### TASK DETAILS:
Collect each line holding the string "script".

Scene modeling code data
^^^^^^^^

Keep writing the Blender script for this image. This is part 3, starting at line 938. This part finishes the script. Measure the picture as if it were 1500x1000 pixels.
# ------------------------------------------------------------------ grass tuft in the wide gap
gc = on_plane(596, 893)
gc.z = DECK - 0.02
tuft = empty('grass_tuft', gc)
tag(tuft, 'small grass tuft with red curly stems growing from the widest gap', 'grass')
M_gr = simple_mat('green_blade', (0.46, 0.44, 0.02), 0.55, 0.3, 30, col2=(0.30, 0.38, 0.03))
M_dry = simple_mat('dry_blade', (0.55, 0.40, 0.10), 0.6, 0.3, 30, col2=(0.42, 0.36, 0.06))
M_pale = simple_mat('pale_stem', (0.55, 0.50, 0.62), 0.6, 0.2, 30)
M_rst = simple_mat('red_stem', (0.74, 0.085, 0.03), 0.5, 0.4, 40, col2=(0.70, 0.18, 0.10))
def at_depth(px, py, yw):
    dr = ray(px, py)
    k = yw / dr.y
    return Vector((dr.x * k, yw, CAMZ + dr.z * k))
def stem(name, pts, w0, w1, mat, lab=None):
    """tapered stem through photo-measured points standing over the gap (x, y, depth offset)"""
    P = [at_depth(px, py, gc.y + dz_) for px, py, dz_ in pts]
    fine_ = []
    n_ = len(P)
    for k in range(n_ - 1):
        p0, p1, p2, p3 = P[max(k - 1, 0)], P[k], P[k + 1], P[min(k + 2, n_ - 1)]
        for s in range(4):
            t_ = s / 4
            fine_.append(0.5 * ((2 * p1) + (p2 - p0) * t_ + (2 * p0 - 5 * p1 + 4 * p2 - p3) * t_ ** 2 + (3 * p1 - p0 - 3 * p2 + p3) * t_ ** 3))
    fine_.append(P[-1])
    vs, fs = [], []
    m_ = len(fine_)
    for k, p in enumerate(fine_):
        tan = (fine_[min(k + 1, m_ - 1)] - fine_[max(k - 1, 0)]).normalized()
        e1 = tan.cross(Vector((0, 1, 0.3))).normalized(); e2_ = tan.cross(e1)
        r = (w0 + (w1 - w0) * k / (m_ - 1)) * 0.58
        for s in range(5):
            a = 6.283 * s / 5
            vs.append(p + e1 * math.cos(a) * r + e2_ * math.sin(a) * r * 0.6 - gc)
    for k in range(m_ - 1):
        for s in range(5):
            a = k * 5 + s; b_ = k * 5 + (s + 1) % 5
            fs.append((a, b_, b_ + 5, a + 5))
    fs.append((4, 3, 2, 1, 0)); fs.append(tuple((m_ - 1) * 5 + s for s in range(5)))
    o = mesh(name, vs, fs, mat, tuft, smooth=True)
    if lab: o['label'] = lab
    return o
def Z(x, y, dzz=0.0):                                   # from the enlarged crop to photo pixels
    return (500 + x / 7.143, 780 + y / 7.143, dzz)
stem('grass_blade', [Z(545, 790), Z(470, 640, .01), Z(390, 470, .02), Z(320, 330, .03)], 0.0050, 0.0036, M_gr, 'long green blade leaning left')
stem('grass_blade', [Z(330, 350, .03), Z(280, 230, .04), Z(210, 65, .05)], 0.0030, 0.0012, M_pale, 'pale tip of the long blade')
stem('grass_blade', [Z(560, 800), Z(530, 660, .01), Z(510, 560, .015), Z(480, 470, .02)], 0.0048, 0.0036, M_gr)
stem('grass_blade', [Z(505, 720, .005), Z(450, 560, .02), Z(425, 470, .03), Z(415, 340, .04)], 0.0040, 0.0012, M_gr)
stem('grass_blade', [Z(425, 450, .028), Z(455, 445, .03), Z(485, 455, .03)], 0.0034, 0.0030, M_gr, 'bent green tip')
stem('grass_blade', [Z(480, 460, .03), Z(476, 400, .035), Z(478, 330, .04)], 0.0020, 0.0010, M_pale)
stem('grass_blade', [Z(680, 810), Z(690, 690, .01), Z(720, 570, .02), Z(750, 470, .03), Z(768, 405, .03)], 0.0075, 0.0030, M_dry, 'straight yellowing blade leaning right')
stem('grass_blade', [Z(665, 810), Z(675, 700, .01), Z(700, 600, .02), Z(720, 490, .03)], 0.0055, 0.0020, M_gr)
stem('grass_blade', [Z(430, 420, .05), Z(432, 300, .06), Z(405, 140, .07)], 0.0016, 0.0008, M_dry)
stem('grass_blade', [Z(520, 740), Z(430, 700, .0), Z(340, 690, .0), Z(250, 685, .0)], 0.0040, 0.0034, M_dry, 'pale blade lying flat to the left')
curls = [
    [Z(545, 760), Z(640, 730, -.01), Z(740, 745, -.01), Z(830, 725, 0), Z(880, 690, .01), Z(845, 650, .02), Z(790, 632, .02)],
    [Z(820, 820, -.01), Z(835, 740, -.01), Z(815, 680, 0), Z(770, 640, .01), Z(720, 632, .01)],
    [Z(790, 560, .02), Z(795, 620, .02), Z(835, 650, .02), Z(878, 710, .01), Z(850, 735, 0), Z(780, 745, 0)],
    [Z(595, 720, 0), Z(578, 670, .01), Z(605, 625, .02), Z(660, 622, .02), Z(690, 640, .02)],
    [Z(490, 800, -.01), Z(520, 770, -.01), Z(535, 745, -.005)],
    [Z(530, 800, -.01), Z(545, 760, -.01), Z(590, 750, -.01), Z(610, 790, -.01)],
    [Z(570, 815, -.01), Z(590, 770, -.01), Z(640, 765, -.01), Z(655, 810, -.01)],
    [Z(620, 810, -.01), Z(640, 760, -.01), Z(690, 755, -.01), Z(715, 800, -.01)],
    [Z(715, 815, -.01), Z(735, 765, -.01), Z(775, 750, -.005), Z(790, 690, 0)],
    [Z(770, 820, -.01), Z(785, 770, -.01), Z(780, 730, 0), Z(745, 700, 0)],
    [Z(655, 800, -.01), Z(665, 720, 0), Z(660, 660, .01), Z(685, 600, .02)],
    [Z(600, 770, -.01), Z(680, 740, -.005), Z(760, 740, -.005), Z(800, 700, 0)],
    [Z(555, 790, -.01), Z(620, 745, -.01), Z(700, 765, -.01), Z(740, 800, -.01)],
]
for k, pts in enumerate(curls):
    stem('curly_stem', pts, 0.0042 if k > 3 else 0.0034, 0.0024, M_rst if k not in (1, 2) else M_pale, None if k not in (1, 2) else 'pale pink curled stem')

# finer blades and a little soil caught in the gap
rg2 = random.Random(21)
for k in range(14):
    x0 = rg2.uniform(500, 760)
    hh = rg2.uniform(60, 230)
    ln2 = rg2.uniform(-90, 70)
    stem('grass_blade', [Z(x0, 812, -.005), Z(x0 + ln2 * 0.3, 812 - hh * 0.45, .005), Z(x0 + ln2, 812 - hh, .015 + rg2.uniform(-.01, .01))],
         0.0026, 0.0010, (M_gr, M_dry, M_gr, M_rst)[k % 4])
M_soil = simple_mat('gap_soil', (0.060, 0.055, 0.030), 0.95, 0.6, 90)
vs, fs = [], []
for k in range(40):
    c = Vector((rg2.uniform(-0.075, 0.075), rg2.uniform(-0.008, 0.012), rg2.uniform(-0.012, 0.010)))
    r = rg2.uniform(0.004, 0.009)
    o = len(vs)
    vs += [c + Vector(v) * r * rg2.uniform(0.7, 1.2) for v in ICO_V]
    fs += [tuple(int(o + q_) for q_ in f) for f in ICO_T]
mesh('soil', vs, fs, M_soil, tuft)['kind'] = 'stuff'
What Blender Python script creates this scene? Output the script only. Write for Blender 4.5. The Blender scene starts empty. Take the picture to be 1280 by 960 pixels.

^^^^^^^^

### ANSWER TO THIS EXERCISE:
Keep writing the Blender script for this image. This is part 3, starting at line 938. This part finishes the script. Measure the picture as if it were 1500x1000 pixels.
What Blender Python script creates this scene? Output the script only. Write for Blender 4.5. The Blender scene starts empty. Take the picture to be 1280 by 960 pixels.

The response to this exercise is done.